▸ What is asked
Each line of the data that includes the string "script" is to be copied out.

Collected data
· · ·
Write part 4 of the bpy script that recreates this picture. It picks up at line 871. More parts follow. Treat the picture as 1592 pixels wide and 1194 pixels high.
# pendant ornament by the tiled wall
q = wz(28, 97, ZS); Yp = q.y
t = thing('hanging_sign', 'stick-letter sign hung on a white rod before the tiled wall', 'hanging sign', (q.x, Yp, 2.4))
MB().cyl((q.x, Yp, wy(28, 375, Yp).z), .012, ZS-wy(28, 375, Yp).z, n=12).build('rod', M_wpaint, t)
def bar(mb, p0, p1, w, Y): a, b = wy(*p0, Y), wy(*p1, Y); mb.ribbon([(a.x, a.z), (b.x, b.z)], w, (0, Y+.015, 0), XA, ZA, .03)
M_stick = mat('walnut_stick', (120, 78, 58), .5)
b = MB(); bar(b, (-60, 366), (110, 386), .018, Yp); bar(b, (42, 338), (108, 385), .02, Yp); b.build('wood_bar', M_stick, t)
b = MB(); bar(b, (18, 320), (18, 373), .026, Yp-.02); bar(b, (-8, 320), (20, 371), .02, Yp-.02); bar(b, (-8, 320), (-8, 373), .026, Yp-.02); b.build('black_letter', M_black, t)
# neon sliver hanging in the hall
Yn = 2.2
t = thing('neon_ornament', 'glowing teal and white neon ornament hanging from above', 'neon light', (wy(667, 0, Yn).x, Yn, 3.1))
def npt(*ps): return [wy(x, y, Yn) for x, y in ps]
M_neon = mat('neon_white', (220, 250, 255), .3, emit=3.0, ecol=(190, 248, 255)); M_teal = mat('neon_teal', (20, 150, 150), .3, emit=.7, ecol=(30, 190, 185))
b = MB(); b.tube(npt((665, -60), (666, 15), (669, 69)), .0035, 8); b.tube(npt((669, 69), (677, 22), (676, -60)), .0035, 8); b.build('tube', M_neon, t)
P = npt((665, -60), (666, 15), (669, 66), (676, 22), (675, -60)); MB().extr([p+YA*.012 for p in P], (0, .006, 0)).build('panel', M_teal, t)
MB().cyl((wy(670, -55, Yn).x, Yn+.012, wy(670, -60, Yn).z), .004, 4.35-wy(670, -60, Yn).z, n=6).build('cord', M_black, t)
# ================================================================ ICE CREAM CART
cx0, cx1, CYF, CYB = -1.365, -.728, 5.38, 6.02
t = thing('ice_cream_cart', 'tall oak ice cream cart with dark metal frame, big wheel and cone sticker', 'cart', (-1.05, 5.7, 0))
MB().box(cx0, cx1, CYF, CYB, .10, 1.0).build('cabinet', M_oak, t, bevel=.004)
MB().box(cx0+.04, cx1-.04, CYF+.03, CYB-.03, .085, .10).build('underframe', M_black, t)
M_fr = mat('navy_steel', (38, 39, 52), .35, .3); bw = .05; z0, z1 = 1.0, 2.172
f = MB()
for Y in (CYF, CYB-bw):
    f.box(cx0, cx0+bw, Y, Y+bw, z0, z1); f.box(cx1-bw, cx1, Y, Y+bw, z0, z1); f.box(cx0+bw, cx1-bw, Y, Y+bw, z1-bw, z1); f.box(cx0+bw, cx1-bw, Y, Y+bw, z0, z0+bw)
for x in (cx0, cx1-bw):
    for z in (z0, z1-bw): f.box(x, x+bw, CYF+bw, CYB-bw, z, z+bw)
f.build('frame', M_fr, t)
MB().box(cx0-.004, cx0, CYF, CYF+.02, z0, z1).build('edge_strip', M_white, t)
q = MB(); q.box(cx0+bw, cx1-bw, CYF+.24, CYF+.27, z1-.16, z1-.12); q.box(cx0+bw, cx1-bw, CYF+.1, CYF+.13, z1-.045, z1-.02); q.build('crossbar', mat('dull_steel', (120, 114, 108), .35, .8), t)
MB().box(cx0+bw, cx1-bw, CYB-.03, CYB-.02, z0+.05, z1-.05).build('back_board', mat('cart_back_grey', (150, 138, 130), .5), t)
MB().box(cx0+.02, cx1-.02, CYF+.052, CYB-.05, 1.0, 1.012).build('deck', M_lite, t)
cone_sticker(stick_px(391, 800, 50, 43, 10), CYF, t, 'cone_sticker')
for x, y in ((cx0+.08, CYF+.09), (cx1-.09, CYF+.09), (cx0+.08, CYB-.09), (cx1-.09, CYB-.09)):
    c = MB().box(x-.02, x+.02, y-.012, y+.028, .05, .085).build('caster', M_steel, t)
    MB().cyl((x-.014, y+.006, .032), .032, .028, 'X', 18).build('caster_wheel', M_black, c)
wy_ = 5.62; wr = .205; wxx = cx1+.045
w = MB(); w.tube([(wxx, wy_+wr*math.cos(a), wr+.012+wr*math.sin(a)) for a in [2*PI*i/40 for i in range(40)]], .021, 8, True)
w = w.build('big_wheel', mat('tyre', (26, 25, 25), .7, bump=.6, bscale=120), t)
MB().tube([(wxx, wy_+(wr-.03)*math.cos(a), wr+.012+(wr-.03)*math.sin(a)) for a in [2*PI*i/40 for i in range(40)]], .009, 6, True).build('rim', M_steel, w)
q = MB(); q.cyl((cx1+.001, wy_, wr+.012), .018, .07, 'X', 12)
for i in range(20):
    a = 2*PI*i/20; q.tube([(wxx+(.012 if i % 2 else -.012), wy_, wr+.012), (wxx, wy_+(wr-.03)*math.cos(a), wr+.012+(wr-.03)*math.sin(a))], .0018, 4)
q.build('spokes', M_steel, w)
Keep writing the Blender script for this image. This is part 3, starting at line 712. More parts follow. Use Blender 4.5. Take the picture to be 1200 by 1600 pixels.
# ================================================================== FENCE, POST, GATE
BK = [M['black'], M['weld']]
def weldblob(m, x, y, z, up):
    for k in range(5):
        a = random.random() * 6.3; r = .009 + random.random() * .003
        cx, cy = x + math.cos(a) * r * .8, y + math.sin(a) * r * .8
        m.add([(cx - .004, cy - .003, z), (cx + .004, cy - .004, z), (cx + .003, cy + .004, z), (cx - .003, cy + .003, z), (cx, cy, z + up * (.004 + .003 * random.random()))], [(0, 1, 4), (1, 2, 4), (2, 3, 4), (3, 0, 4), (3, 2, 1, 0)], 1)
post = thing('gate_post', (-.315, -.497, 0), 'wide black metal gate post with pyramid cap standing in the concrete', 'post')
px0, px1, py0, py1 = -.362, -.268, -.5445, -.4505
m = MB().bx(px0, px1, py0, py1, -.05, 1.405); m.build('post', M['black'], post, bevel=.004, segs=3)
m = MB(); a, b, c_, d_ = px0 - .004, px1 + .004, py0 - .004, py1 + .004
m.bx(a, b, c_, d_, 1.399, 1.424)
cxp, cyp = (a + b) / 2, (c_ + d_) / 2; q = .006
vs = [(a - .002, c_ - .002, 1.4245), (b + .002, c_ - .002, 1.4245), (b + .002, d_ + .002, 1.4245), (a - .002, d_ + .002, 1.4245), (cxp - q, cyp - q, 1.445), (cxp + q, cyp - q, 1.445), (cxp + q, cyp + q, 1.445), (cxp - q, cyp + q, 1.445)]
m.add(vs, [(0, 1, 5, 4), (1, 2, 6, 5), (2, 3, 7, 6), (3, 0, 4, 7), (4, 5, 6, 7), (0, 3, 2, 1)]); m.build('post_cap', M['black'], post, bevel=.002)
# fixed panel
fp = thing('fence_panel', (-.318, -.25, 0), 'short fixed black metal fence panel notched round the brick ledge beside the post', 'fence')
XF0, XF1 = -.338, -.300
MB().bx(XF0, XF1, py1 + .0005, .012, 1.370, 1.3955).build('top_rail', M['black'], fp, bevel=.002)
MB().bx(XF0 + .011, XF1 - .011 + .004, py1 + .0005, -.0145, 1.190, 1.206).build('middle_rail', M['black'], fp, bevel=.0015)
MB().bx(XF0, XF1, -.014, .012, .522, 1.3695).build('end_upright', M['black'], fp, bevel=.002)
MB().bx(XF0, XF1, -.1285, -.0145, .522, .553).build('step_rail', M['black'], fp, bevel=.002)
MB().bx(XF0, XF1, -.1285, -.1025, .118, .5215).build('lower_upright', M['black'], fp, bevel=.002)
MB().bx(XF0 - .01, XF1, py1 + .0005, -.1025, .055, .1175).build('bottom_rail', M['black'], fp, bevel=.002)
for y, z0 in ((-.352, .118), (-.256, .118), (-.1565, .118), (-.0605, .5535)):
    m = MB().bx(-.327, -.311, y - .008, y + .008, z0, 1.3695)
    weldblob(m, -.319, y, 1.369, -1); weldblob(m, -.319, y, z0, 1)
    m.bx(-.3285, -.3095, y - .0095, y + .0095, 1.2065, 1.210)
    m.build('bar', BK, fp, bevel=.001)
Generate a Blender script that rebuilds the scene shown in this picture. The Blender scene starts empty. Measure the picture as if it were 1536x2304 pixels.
· · ·
▸ Finished exercise
Write part 4 of the bpy script that recreates this picture. It picks up at line 871. More parts follow. Treat the picture as 1592 pixels wide and 1194 pixels high.
Keep writing the Blender script for this image. This is part 3, starting at line 712. More parts follow. Use Blender 4.5. Take the picture to be 1200 by 1600 pixels.
Generate a Blender script that rebuilds the scene shown in this picture. The Blender scene starts empty. Measure the picture as if it were 1536x2304 pixels.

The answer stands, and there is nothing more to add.